On the plane from HK to SG, I watched the movie Are You There, God? It’s Me, Margaret. It’s based on a book by Judy Blume. I think I read this as a kid, because I remember that she was one of my favorite authors.
Anyway, it’s set in the past and kinda made me nostalgic, for both my childhood and that simpler era when we didn’t have the internet yet.
The main character, Margaret, is 12 years old and meets some girl friends, and they all get peer-pressured about getting their periods and boobs.
There is a funny scene of them chanting “I must I must I must increase my bust!” while doing some stretching exercises that supposedly help in that aspect.
I giggled because someone did tell me about this, too, back when I was a teenager, maybe? Not that I ever needed to do it because I was blessed with it – something that I didn’t realize until I was almost 18, actually, because for years I hid my figure in gigantic shirts, coz I was “fat” and hated my figure.
I wish I had better role models as a young person. The adults surrounding me were not, so I grew up being terribly insecure about my weight and my looks.

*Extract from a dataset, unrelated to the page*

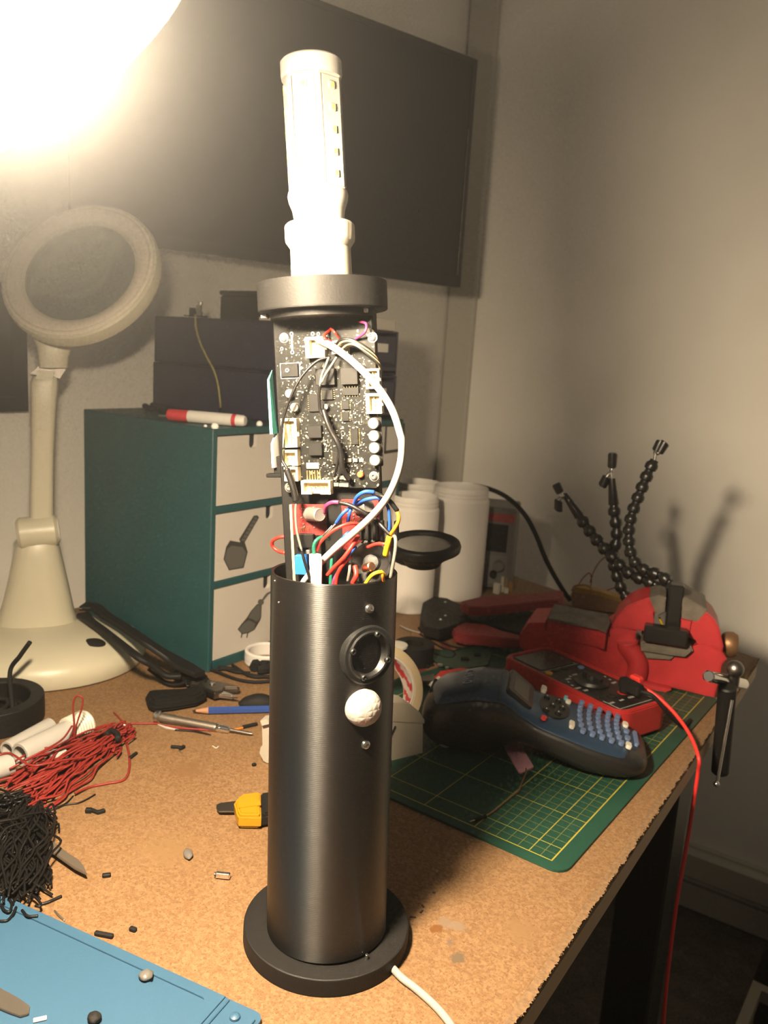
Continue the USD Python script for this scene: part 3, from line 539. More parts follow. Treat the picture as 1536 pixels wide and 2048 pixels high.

This, actually, is one of the main reasons why I’ve been single for so long. Another reason being my parents being so against on me having boyfriends while I was still in school, so I was never really encouraged to flirt and whatnot.
I did get a secret boyfriend in college, but he broke my heart. He was a terrible guy, btw, not just in looks but especially his personality. A lot of my friends could not understand what I saw in him. But I fell for him because as was mentioned in another book-turned-movie, The Perks of Being a Wallflower: “You accept the love you think you deserve.”
So I guess after that I thought I deserved nothing. And it’s been incredibly hard to get into it whenever people ask the inevitable question: “Why are you single?”
When I tell them this, they get confused, because I am not as hideous as I seem to think I am, but no matter what they say, when I meet a guy that I might be interested in, I always think, nah, he can’t possibly be interested in me. Why would he?
This sounds like a pity party, but really, I am just rambling, I’m not sad about it or fishing for compliments. I do know I am attractive… or sometimes I do. But never in the moments that matter, I suppose.
Recently, a girl I just met asked me if I was dating and I said not really, and she asked why not. “I just… gave up, I suppose.”
“Why, though?” she asked in incredulity. I recognized that reaction, it was the same one that came from lots of people.
“I just got… lazy, I guess. It’s too much trouble. I don’t know how to flirt,” I shrugged.
The last one is true. People say I am really good with people and making new friends but making new boyfriends – nope. I sometimes wonder if I am so good at being friendly that I friendzone myself.
So where even is this going. I guess I just missed writing!